The strategic heart of this rivalry was, and remains, oil. Britain’s war in North Africa was not just about defending the Suez Canal; it was about preventing the German Afrika Korps from punching through to the vast oil fields of Arabia. As the podcast points out, the Axis powers were facing a severe energy crisis, and the seizure of Middle Eastern oil would have been a game-changer.

The British were already exploiting this prize through the Anglo-Iranian Oil Company, a colonial enterprise that extracted enormous wealth from Iran while paying a pittance to the Iranian people. This was a model of colonial extraction that American oil companies deeply coveted. The struggle detailed in Lords of the Desert is ultimately a story of how American oil interests, backed by the full power of the US state, maneuvered to push the British out and secure control of the world’s most vital resource.

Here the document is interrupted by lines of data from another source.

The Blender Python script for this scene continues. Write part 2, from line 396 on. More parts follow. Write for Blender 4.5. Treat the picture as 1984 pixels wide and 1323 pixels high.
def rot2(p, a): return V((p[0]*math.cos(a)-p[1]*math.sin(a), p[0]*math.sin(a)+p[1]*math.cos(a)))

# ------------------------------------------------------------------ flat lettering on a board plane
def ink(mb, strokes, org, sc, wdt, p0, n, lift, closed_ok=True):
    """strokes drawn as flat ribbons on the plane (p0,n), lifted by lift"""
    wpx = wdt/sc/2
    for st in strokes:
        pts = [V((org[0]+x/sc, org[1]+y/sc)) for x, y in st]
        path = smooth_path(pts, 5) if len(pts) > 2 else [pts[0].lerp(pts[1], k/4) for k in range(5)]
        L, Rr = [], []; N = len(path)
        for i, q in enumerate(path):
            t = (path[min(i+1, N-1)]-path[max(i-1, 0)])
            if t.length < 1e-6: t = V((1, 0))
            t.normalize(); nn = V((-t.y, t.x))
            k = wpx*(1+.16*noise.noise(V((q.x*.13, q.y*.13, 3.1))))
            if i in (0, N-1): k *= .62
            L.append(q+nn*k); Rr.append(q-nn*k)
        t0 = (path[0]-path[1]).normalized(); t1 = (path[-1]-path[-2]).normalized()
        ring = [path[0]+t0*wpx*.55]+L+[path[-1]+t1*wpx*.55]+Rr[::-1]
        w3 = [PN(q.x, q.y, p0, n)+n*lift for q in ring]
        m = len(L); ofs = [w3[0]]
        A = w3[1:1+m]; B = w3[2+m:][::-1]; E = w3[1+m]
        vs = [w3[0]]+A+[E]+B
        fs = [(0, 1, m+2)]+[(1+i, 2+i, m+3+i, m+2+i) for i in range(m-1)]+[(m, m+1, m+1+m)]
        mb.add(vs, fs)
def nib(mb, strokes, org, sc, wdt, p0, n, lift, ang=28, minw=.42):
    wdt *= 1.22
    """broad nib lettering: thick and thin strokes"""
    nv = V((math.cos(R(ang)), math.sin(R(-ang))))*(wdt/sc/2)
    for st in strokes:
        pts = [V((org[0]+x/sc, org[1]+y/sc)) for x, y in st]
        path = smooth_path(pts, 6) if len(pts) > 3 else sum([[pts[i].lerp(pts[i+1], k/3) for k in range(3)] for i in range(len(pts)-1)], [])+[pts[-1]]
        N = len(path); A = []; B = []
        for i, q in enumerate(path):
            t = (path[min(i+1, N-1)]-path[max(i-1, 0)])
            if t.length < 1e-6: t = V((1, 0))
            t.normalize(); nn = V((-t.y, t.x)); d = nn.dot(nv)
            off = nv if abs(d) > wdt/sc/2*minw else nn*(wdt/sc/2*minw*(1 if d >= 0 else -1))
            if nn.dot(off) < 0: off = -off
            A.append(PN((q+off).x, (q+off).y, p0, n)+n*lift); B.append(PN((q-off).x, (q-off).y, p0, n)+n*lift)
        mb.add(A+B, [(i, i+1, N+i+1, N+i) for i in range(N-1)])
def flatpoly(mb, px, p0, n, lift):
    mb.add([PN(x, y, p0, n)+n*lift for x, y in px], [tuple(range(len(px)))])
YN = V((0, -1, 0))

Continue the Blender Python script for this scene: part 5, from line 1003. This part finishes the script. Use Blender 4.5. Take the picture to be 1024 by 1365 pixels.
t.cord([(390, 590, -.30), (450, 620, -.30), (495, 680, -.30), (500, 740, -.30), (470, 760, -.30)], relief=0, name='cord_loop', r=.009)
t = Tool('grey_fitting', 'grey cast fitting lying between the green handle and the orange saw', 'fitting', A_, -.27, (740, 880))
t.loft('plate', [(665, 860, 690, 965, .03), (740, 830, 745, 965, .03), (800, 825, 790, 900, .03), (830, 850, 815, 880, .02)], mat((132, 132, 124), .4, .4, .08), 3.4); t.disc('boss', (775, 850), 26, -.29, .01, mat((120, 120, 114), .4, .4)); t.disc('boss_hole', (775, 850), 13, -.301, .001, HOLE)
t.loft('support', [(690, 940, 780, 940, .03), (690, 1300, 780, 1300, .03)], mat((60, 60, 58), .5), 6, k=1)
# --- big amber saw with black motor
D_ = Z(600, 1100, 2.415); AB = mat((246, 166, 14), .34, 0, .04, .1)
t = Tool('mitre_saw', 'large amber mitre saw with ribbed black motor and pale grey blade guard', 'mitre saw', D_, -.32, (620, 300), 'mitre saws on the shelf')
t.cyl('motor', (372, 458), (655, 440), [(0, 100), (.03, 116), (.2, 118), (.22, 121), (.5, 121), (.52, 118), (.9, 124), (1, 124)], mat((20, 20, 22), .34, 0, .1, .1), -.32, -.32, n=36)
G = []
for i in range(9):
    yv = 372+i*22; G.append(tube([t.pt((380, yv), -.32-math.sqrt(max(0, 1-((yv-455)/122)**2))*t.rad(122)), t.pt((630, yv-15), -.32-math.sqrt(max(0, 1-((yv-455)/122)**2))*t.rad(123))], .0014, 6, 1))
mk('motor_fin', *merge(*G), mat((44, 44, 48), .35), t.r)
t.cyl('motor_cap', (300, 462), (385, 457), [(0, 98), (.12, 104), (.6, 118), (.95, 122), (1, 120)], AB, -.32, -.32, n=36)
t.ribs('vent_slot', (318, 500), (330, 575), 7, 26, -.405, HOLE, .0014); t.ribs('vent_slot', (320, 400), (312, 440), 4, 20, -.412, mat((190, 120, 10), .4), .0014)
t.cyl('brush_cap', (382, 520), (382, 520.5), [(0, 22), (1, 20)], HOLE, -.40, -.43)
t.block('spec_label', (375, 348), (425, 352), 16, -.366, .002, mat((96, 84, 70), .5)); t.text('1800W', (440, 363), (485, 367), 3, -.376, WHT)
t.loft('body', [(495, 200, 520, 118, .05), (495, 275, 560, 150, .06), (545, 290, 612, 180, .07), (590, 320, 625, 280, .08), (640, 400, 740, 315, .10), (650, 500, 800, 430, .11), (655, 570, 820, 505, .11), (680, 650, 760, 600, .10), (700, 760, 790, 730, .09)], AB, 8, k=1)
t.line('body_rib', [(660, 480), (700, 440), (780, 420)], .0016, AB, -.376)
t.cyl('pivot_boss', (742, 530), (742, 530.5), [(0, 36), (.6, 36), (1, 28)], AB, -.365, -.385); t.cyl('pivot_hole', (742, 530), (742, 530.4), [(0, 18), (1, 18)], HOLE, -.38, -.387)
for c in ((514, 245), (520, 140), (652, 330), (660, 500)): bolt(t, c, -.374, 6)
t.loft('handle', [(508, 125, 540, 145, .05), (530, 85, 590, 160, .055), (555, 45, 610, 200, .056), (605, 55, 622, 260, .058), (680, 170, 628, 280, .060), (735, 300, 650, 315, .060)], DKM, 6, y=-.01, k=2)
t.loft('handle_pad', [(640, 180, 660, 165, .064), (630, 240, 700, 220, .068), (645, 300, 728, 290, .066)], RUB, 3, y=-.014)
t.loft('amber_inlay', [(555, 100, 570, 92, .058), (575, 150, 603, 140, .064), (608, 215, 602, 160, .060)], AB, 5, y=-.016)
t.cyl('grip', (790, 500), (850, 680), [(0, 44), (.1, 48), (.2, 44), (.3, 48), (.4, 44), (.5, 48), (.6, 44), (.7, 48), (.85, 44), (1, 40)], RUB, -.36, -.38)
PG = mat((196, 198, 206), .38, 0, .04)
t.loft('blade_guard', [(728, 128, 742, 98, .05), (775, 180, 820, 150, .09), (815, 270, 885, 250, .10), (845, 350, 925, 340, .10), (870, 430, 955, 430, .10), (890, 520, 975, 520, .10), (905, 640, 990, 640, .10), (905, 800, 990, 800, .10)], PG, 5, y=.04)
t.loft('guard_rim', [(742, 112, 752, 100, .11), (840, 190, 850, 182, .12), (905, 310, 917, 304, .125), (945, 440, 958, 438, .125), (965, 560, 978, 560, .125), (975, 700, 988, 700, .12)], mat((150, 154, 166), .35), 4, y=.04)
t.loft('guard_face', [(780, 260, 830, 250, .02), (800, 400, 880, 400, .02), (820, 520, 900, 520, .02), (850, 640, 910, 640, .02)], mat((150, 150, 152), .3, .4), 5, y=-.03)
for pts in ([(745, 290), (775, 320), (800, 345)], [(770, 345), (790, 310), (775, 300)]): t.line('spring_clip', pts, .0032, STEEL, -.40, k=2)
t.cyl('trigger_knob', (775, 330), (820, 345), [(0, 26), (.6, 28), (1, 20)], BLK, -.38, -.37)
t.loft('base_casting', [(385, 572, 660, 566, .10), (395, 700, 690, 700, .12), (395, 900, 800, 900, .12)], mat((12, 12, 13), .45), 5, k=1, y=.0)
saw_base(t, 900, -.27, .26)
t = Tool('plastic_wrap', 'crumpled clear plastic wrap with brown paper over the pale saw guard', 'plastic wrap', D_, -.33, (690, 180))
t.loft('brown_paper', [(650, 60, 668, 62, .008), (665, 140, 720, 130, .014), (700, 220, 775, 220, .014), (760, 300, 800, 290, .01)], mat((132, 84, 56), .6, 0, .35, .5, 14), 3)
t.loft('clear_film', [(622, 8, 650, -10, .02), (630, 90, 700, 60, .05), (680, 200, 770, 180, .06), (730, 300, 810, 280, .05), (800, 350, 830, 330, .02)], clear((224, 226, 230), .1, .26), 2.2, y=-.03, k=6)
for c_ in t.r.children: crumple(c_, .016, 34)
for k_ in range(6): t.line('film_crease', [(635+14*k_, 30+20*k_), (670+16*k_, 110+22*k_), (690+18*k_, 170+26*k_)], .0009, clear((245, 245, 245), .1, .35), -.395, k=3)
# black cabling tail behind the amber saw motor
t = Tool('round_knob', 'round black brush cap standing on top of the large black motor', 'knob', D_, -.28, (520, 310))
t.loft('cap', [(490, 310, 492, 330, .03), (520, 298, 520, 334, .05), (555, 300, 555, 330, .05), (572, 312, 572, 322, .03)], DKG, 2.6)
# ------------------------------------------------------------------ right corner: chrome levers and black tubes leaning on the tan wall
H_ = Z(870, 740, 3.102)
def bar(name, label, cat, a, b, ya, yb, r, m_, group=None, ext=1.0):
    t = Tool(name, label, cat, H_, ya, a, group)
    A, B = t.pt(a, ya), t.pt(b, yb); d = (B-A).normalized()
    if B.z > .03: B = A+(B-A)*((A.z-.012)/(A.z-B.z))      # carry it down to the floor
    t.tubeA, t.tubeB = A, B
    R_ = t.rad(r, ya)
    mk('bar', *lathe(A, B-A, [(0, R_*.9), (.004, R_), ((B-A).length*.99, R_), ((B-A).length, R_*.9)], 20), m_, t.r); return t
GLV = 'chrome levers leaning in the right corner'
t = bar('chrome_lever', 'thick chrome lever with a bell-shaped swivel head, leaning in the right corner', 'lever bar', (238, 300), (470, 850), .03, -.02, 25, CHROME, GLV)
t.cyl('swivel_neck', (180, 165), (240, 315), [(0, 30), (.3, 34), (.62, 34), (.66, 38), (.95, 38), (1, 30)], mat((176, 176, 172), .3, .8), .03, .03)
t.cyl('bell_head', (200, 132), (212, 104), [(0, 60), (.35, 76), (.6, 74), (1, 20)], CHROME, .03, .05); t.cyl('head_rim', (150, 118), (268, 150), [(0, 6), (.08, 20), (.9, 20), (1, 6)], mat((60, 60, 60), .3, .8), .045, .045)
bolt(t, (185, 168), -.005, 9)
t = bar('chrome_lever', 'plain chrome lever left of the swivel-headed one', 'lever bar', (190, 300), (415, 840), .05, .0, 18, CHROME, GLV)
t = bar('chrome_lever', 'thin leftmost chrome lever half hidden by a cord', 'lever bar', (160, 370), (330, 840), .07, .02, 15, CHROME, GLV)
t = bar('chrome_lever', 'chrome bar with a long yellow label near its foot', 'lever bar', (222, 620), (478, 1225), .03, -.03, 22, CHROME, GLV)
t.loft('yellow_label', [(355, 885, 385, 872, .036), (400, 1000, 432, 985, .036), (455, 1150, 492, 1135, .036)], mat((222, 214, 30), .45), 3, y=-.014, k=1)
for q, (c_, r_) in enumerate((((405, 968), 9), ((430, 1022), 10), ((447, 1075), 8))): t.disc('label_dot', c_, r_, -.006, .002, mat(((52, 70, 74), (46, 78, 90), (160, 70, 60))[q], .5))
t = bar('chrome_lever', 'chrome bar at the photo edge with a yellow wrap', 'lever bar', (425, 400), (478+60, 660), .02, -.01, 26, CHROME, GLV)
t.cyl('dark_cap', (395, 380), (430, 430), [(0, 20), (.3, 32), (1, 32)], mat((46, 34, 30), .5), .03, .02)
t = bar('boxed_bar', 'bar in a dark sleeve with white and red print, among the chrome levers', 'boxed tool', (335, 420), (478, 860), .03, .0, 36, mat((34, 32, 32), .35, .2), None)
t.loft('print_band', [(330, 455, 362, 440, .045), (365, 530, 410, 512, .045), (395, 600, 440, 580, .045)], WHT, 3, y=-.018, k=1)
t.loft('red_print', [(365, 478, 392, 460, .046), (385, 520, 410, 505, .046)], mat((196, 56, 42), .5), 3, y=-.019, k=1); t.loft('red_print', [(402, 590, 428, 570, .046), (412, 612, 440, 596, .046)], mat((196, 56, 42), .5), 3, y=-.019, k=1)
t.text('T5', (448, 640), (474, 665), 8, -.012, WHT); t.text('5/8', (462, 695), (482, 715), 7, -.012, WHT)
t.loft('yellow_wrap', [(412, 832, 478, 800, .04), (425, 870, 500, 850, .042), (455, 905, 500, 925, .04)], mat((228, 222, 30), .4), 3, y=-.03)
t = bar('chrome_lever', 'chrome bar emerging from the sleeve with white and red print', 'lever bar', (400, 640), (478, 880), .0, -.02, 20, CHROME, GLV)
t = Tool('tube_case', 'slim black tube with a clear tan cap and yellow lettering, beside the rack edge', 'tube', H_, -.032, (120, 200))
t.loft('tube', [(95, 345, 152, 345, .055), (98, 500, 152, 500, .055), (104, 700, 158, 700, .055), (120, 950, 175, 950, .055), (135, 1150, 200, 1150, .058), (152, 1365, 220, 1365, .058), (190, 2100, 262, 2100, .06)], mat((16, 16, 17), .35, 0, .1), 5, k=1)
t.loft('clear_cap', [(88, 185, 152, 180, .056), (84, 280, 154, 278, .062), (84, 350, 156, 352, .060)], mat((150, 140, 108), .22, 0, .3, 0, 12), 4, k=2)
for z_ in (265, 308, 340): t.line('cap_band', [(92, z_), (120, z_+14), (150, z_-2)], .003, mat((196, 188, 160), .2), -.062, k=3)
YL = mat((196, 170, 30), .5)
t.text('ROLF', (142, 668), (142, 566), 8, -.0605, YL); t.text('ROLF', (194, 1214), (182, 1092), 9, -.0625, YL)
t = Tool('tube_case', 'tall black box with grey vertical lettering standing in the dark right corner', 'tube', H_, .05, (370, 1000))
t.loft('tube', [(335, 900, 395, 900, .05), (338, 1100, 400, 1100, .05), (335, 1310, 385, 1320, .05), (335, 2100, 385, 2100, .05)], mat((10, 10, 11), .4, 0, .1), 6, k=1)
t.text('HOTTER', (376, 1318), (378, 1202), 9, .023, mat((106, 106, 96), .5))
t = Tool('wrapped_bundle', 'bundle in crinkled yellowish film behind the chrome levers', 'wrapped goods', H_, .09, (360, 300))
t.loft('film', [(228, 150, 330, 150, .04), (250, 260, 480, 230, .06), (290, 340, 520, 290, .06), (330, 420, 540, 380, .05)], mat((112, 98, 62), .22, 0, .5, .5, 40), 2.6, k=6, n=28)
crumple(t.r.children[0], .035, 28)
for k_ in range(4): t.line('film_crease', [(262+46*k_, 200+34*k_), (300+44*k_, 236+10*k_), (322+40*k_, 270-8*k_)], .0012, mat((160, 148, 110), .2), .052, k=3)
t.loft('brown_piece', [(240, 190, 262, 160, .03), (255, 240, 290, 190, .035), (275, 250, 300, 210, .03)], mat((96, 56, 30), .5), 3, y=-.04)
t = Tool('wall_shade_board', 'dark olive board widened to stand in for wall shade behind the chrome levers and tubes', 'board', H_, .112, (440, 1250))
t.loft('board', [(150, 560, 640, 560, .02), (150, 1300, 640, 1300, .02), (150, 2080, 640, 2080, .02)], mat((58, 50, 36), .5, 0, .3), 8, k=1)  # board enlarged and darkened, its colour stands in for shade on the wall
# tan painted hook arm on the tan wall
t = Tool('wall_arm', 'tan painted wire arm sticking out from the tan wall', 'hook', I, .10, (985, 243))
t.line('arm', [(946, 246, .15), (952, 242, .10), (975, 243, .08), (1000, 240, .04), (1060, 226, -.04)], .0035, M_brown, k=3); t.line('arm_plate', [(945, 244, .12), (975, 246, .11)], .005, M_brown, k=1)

This intra-imperial rivalry, often overlooked in standard histories of the war, is crucial for understanding the present. The post-war order in the Middle East was not a clean break from colonialism, but a transfer of power from one empire to another. The American-led system that replaced British rule may have used the language of freedom and independence, but its underlying logic was the same: the control of strategic resources and the maintenance of Western dominance. The upsurge in post-war Arab nationalism, culminating in events like the 1956 Suez Crisis, was a direct reaction to this reality. The peoples of the Middle East, caught between competing imperial powers, were simply fighting for the self-determination they had been promised but were consistently denied. James Barr’s work is a vital reminder that the conflicts of today have deep roots in this forgotten power struggle, a secret war fought in the shadow of the great one.